— Dataset section —

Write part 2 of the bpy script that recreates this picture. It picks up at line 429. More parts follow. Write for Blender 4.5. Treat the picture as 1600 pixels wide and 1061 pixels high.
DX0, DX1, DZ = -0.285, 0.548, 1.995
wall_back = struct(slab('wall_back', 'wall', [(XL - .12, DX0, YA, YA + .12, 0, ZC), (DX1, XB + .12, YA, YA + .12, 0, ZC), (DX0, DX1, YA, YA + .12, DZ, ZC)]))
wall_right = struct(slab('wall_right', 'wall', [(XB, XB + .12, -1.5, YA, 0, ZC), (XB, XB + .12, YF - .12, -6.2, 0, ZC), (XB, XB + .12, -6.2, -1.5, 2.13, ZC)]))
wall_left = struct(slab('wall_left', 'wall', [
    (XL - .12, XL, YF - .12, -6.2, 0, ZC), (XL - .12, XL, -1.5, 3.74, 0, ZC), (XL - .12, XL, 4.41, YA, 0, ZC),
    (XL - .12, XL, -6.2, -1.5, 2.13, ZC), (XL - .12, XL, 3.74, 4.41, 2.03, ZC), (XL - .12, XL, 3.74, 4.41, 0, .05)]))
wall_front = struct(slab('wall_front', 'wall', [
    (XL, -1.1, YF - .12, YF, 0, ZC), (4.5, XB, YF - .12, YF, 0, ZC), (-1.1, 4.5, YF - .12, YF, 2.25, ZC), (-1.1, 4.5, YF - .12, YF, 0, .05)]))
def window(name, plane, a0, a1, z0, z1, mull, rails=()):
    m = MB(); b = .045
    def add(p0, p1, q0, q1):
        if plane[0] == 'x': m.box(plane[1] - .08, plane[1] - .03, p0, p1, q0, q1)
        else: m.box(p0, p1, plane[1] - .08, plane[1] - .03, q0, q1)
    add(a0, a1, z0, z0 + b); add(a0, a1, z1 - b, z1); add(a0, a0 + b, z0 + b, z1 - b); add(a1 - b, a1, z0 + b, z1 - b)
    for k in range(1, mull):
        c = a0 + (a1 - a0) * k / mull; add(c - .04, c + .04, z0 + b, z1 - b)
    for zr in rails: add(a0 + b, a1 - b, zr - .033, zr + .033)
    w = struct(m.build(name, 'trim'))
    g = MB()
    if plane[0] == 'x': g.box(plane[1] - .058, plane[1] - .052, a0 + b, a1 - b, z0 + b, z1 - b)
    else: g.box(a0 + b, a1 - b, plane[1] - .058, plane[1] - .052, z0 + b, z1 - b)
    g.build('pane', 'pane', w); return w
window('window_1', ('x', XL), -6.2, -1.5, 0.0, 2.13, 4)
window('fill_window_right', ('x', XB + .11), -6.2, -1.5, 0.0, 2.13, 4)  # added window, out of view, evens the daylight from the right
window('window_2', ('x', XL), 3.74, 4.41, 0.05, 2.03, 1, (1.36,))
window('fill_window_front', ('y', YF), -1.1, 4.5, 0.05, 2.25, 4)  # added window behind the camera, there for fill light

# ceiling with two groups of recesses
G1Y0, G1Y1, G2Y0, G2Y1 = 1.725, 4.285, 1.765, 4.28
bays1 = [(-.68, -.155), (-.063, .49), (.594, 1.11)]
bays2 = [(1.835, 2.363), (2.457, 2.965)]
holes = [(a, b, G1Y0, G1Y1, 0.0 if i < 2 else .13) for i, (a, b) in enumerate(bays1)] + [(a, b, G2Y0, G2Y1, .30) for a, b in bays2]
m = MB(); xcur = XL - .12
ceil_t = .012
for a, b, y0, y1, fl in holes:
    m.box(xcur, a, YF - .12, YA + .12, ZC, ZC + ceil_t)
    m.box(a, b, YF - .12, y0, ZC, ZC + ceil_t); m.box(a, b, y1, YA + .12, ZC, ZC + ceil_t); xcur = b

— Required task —
Output all of the material exactly as written.

— Solved exercise —
Write part 2 of the bpy script that recreates this picture. It picks up at line 429. More parts follow. Write for Blender 4.5. Treat the picture as 1600 pixels wide and 1061 pixels high.
DX0, DX1, DZ = -0.285, 0.548, 1.995
wall_back = struct(slab('wall_back', 'wall', [(XL - .12, DX0, YA, YA + .12, 0, ZC), (DX1, XB + .12, YA, YA + .12, 0, ZC), (DX0, DX1, YA, YA + .12, DZ, ZC)]))
wall_right = struct(slab('wall_right', 'wall', [(XB, XB + .12, -1.5, YA, 0, ZC), (XB, XB + .12, YF - .12, -6.2, 0, ZC), (XB, XB + .12, -6.2, -1.5, 2.13, ZC)]))
wall_left = struct(slab('wall_left', 'wall', [
    (XL - .12, XL, YF - .12, -6.2, 0, ZC), (XL - .12, XL, -1.5, 3.74, 0, ZC), (XL - .12, XL, 4.41, YA, 0, ZC),
    (XL - .12, XL, -6.2, -1.5, 2.13, ZC), (XL - .12, XL, 3.74, 4.41, 2.03, ZC), (XL - .12, XL, 3.74, 4.41, 0, .05)]))
wall_front = struct(slab('wall_front', 'wall', [
    (XL, -1.1, YF - .12, YF, 0, ZC), (4.5, XB, YF - .12, YF, 0, ZC), (-1.1, 4.5, YF - .12, YF, 2.25, ZC), (-1.1, 4.5, YF - .12, YF, 0, .05)]))
def window(name, plane, a0, a1, z0, z1, mull, rails=()):
    m = MB(); b = .045
    def add(p0, p1, q0, q1):
        if plane[0] == 'x': m.box(plane[1] - .08, plane[1] - .03, p0, p1, q0, q1)
        else: m.box(p0, p1, plane[1] - .08, plane[1] - .03, q0, q1)
    add(a0, a1, z0, z0 + b); add(a0, a1, z1 - b, z1); add(a0, a0 + b, z0 + b, z1 - b); add(a1 - b, a1, z0 + b, z1 - b)
    for k in range(1, mull):
        c = a0 + (a1 - a0) * k / mull; add(c - .04, c + .04, z0 + b, z1 - b)
    for zr in rails: add(a0 + b, a1 - b, zr - .033, zr + .033)
    w = struct(m.build(name, 'trim'))
    g = MB()
    if plane[0] == 'x': g.box(plane[1] - .058, plane[1] - .052, a0 + b, a1 - b, z0 + b, z1 - b)
    else: g.box(a0 + b, a1 - b, plane[1] - .058, plane[1] - .052, z0 + b, z1 - b)
    g.build('pane', 'pane', w); return w
window('window_1', ('x', XL), -6.2, -1.5, 0.0, 2.13, 4)
window('fill_window_right', ('x', XB + .11), -6.2, -1.5, 0.0, 2.13, 4)  # added window, out of view, evens the daylight from the right
window('window_2', ('x', XL), 3.74, 4.41, 0.05, 2.03, 1, (1.36,))
window('fill_window_front', ('y', YF), -1.1, 4.5, 0.05, 2.25, 4)  # added window behind the camera, there for fill light

# ceiling with two groups of recesses
G1Y0, G1Y1, G2Y0, G2Y1 = 1.725, 4.285, 1.765, 4.28
bays1 = [(-.68, -.155), (-.063, .49), (.594, 1.11)]
bays2 = [(1.835, 2.363), (2.457, 2.965)]
holes = [(a, b, G1Y0, G1Y1, 0.0 if i < 2 else .13) for i, (a, b) in enumerate(bays1)] + [(a, b, G2Y0, G2Y1, .30) for a, b in bays2]
m = MB(); xcur = XL - .12
ceil_t = .012
for a, b, y0, y1, fl in holes:
    m.box(xcur, a, YF - .12, YA + .12, ZC, ZC + ceil_t)
    m.box(a, b, YF - .12, y0, ZC, ZC + ceil_t); m.box(a, b, y1, YA + .12, ZC, ZC + ceil_t); xcur = b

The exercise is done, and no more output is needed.